→ WRITTEN TASK: Extract all of the data and reproduce it precisely.

→ RECORDED INFORMATION:
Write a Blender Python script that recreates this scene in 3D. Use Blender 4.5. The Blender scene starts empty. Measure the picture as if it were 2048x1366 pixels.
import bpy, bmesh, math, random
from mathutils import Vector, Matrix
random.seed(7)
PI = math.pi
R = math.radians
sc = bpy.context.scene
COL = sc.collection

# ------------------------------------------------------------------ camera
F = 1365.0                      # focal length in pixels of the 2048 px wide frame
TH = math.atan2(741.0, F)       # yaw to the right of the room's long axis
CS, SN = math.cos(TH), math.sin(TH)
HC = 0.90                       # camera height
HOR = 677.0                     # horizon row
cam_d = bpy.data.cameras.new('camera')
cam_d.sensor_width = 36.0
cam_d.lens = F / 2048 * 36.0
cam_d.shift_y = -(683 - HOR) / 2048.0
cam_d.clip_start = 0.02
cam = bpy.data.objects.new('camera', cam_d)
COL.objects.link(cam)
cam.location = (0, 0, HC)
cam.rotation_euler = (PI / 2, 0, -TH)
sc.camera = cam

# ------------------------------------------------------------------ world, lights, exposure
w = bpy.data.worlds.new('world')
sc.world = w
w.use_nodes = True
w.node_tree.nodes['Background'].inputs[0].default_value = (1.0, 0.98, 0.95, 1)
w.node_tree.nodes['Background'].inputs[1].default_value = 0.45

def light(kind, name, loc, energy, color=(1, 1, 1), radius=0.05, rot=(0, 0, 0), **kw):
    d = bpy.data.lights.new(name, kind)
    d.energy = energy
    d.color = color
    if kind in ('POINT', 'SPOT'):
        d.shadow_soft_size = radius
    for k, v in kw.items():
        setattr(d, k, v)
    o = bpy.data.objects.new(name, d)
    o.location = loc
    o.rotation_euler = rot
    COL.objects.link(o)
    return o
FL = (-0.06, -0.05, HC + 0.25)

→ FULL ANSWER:
Write a Blender Python script that recreates this scene in 3D. Use Blender 4.5. The Blender scene starts empty. Measure the picture as if it were 2048x1366 pixels.
import bpy, bmesh, math, random
from mathutils import Vector, Matrix
random.seed(7)
PI = math.pi
R = math.radians
sc = bpy.context.scene
COL = sc.collection

# ------------------------------------------------------------------ camera
F = 1365.0                      # focal length in pixels of the 2048 px wide frame
TH = math.atan2(741.0, F)       # yaw to the right of the room's long axis
CS, SN = math.cos(TH), math.sin(TH)
HC = 0.90                       # camera height
HOR = 677.0                     # horizon row
cam_d = bpy.data.cameras.new('camera')
cam_d.sensor_width = 36.0
cam_d.lens = F / 2048 * 36.0
cam_d.shift_y = -(683 - HOR) / 2048.0
cam_d.clip_start = 0.02
cam = bpy.data.objects.new('camera', cam_d)
COL.objects.link(cam)
cam.location = (0, 0, HC)
cam.rotation_euler = (PI / 2, 0, -TH)
sc.camera = cam

# ------------------------------------------------------------------ world, lights, exposure
w = bpy.data.worlds.new('world')
sc.world = w
w.use_nodes = True
w.node_tree.nodes['Background'].inputs[0].default_value = (1.0, 0.98, 0.95, 1)
w.node_tree.nodes['Background'].inputs[1].default_value = 0.45

def light(kind, name, loc, energy, color=(1, 1, 1), radius=0.05, rot=(0, 0, 0), **kw):
    d = bpy.data.lights.new(name, kind)
    d.energy = energy
    d.color = color
    if kind in ('POINT', 'SPOT'):
        d.shadow_soft_size = radius
    for k, v in kw.items():
        setattr(d, k, v)
    o = bpy.data.objects.new(name, d)
    o.location = loc
    o.rotation_euler = rot
    COL.objects.link(o)
    return o
FL = (-0.06, -0.05, HC + 0.25)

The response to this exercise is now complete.